-- Begin Exercise data --
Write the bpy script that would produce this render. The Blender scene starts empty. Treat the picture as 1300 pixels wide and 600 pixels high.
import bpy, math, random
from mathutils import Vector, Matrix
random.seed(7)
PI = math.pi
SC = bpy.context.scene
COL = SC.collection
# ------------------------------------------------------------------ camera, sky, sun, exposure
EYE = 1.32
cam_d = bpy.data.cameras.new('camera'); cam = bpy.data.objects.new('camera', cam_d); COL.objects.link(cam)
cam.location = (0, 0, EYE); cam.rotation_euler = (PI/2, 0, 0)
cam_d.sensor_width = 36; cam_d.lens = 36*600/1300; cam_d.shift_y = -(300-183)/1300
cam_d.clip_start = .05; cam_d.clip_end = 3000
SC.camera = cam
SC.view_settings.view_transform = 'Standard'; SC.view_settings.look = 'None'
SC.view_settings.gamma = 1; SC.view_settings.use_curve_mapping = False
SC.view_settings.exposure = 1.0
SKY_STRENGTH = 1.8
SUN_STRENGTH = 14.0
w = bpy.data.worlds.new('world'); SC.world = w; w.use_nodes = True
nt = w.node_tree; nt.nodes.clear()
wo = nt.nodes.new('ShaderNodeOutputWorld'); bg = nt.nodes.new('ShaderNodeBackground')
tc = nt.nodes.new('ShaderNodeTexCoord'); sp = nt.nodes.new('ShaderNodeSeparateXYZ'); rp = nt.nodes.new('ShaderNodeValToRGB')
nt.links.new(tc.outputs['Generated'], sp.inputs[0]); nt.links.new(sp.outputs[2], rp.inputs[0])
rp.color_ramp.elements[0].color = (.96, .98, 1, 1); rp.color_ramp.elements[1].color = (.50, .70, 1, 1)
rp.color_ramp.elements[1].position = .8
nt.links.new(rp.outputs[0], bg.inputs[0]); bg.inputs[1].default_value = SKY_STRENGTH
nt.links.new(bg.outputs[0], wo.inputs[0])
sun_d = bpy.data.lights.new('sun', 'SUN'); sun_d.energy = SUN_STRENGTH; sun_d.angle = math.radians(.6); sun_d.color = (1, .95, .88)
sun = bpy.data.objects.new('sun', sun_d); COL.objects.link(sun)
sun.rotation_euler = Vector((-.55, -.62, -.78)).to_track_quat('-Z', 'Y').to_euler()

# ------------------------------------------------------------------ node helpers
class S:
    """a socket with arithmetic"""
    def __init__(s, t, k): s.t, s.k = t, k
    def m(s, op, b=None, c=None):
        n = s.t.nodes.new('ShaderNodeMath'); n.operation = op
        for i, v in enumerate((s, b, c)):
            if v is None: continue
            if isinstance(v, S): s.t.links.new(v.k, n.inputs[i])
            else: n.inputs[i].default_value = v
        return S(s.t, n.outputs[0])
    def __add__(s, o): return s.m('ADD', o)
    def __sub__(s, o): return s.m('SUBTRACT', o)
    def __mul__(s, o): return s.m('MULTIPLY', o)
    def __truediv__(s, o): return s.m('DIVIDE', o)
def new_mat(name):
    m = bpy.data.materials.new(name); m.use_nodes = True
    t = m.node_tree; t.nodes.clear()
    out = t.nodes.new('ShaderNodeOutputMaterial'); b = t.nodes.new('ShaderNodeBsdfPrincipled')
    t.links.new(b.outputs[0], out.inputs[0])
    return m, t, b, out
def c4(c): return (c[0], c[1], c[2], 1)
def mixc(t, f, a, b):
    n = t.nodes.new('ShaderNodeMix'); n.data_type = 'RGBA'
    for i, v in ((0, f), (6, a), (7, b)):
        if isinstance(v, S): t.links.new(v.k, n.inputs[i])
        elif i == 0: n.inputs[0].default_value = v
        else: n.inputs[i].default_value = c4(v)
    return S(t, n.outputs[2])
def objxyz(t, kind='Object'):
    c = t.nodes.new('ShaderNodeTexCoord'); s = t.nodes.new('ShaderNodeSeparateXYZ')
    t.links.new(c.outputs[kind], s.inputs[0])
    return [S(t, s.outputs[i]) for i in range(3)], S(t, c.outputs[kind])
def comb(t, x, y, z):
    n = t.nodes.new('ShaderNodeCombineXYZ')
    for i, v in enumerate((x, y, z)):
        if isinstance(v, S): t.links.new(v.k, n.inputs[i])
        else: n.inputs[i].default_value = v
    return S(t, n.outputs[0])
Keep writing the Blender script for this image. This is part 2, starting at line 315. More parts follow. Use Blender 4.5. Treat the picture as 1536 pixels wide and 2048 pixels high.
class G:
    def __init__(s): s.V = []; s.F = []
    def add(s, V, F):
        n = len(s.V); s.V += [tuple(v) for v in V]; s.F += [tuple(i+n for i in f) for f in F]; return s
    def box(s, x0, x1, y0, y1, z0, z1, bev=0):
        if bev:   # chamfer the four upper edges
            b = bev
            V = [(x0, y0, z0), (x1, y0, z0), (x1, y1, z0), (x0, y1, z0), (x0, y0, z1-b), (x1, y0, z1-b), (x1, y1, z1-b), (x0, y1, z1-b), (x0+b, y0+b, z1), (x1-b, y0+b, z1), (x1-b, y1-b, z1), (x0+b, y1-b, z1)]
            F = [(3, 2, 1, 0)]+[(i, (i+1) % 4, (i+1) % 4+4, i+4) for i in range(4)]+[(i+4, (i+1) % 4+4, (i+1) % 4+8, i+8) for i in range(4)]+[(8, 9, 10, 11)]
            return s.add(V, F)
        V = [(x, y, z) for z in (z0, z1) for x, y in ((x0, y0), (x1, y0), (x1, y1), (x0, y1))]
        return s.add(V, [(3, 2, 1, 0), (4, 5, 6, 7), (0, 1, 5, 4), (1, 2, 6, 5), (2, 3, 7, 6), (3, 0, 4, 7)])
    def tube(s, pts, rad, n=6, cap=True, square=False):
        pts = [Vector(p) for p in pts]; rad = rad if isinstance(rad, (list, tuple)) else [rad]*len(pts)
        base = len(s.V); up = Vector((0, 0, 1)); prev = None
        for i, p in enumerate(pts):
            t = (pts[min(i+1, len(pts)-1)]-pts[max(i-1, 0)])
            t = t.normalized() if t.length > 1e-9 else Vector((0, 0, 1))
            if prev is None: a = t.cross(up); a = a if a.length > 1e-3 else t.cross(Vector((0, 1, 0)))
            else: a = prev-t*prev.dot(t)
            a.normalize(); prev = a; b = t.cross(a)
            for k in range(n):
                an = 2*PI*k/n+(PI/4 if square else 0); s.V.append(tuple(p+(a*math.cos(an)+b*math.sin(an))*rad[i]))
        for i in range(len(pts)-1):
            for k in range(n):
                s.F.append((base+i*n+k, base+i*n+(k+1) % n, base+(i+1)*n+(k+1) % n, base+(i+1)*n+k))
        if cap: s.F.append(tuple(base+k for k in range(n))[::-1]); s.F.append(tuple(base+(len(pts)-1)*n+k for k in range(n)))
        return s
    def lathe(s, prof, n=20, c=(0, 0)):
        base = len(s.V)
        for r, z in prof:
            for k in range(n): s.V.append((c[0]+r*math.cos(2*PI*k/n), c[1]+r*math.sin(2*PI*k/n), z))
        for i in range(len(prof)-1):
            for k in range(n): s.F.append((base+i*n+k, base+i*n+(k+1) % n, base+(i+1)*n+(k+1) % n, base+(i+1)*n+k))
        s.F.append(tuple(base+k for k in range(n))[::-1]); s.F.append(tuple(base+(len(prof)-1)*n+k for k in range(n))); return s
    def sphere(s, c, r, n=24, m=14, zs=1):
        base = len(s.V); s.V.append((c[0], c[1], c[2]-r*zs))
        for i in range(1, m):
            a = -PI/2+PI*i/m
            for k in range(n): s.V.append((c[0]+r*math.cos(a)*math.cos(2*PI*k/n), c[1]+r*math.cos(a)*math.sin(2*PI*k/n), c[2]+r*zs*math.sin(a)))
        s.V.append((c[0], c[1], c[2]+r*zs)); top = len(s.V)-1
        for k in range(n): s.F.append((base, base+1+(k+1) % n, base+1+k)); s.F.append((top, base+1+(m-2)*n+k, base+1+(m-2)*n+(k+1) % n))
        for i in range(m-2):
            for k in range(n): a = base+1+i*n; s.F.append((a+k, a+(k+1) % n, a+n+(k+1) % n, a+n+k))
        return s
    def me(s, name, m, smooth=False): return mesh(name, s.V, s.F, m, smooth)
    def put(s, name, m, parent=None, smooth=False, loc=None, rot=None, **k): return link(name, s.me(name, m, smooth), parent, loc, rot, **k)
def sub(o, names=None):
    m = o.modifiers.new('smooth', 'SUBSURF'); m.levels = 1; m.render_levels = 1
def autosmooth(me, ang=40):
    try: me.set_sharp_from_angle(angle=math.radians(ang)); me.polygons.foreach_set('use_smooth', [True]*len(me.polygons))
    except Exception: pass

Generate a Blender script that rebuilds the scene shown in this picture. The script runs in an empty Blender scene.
-- End Exercise data --
Look through the records and gather every line containing "that".

Write the bpy script that would produce this render. The Blender scene starts empty. Treat the picture as 1300 pixels wide and 600 pixels high.
Generate a Blender script that rebuilds the scene shown in this picture. The script runs in an empty Blender scene.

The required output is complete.